Mechanical behavior of K-geopolymers reinforced with silane-coated basalt fibers

A potassium-based geopolymer (KGP) was produced through the combination of metakaolin and a K-based alkali metasilicate solution (K₂O•Al₂O₃•4SiO₂•11H₂O). Two types of silane-coated chopped basalt fibers, manufactured for cement or epoxy-based applications, were used in order to compare their effects. The fibers had a 12.7 mm (½ inch) length and were incorporated initially in 10 wt % contents, due to the limited fluidity of the matrix.

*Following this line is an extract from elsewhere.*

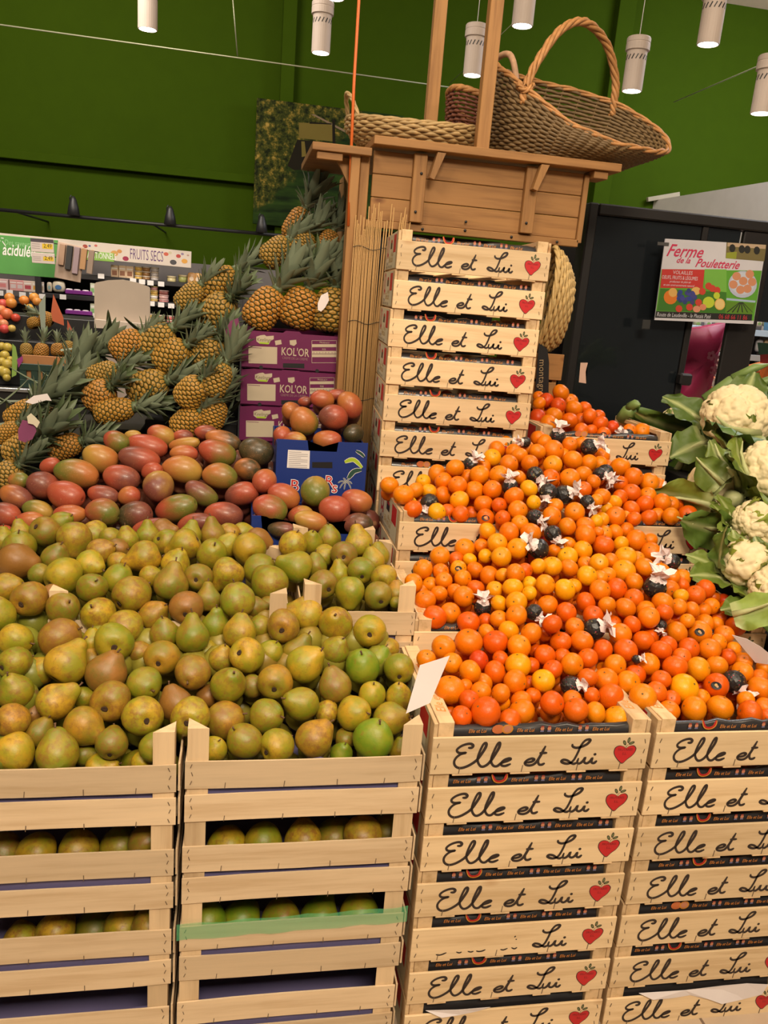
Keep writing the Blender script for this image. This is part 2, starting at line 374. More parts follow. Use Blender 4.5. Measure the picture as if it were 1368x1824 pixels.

The effect of the addition of Sapetin® superplasticizer in varying weight percentages was examined through consistency tests. 0.5% by weight of the matrix was established to be an adequate amount to improve the geopolymer workability, allowing a greater incorporation of both types of fibers into the matrix (20 wt%). The mechanical properties were analyzed through compression and 4-point flexural tests. Pull-out and direct tensile tests were also performed. Additionally, X-ray diffraction (XRD) was conducted with the KGP material and scanning electron microscopy (SEM) was used to measure the fiber cross sections. Both composites manufactured with 10 wt % of fibers reached similar high flexural strengths (~30 MPa), suggesting a suitable crack propagation at higher stresses due to strong fiber-matrix adhesions. The fibers manufactured for epoxy applications presented a greater compatibility in 20 wt % contents, reaching 37.8 MPa in flexural tests. This was attributed to a better dispersion of such fibers in a fresh mix with reduced friction, such as KGP with the addition of superplasticizer, suggesting an improved use of this reinforcement in such contents.